China’s commitment to building infrastructure in countries covered by its “One Belt, One Road” initiative — a scheme to boost development along ancient “silk road” trading routes between China and Europe — is revealed by data showing that the lion’s share of Beijing’s recent overseas lending pledges have been in countries that lie along the routes.

A study by Grison’s Peak, a boutique investment bank based in London, shows that the majority of 67 overseas loan commitments made by Beijing’s largest policy lenders, the China Development Bank and the China Ex-Im Bank, have been in areas defined by the “One Belt, One Road” strategy since it was agreed in late 2013.

If loans to regions not included in the strategy — namely Latin America and west/central Africa — are excluded from calculations, the proportion of overseas state loans that were directed to countries on or close to the trading routes is 76 per cent of total overseas state lending by the institutions during the five quarters ended in March this year, the Grison’s Peak study shows.

The “One Belt, One Road” strategy, a key policy of the administration of President Xi Jinping, was first incorporated into official Communist party documents in late 2013. Its principal aim is to boost connectivity and commerce between China and 65 countries with a total population of 4.4bn by building infrastructure and boosting financial and trade ties.

These aims also come through in the data crunched by Grison’s Peak. Loans for infrastructure projects, including road, rail and power schemes, made up 52 per cent of the 67 loans pledged while trade finance accounted for a further 30 per cent. The value of the 67 loans included in the study was $49.4bn.

The focus on infrastructure is consistent with what Parag Khanna, senior fellow at the New America Foundation, describes as China’s strategy to build up “infrastructure alliances” with countries it regards as important for commercial and strategic reasons.

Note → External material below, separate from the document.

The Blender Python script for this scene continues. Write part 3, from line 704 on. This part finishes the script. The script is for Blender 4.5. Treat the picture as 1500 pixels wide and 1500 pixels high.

“Infrastructure is a way of asserting connectivity . . . as a tool of geopolitical leverage,” Mr Khanna said. “Infrastructure, particularly railways, has been a tool of extending influence for a couple of hundred years now, but not necessarily on this scale.”

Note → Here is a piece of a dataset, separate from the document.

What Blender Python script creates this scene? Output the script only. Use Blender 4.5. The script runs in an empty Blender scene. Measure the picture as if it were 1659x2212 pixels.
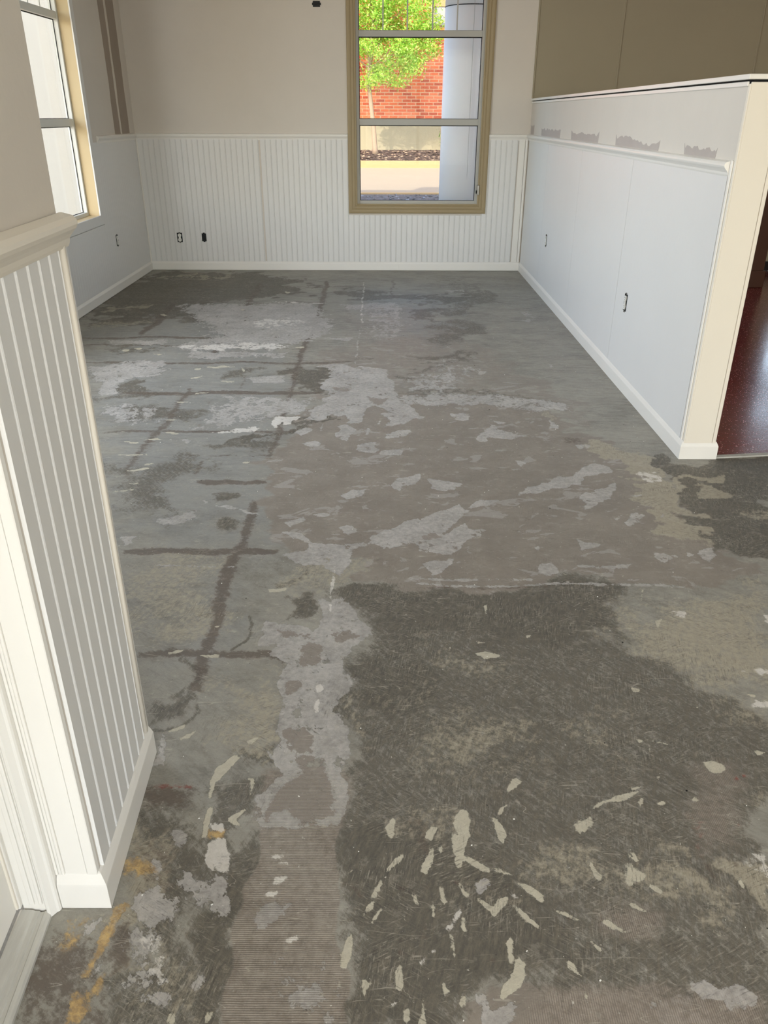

“China is winning the new ‘Great Game’ by building the new silk roads,” Mr Khanna said, referencing the 19th century rivalry between Russia and Britain for influence in Central Asia.

“The silk road economic belt . . . is not new. There is 25 years of evolution on these projects. The purpose has always been the same for China, to smooth the flow of commodities imports and to smooth the outbound flow of goods,” he added.

Just as in the development assistance programmes led by western powers and Japan in previous decades, the policy bank loans extended under the “One Belt, One Road” initiative have mostly been tied to the involvement of Chinese companies, either as suppliers of machinery and raw materials or in constructing and operating projects.

Grison’s Peak found that 70 per cent of the loans pledged were linked to the involvement of a China-based corporation. While this has been standard for trade finance, it seems now to have become a standard feature of Chinese state lending to infrastructure projects overseas as well, the investment bank said.

Lastly, the concessionary nature of Chinese state lending may be diminishing. Though interest rate details on state loans overseas are often not disclosed, Grison’s Peak estimates that during the early stages of the “One Belt, One Road” project, rates “seemed to average 2 to 2.5 per cent”. More recently, they have been in the region of 4 to 4.5 per cent, the bank said.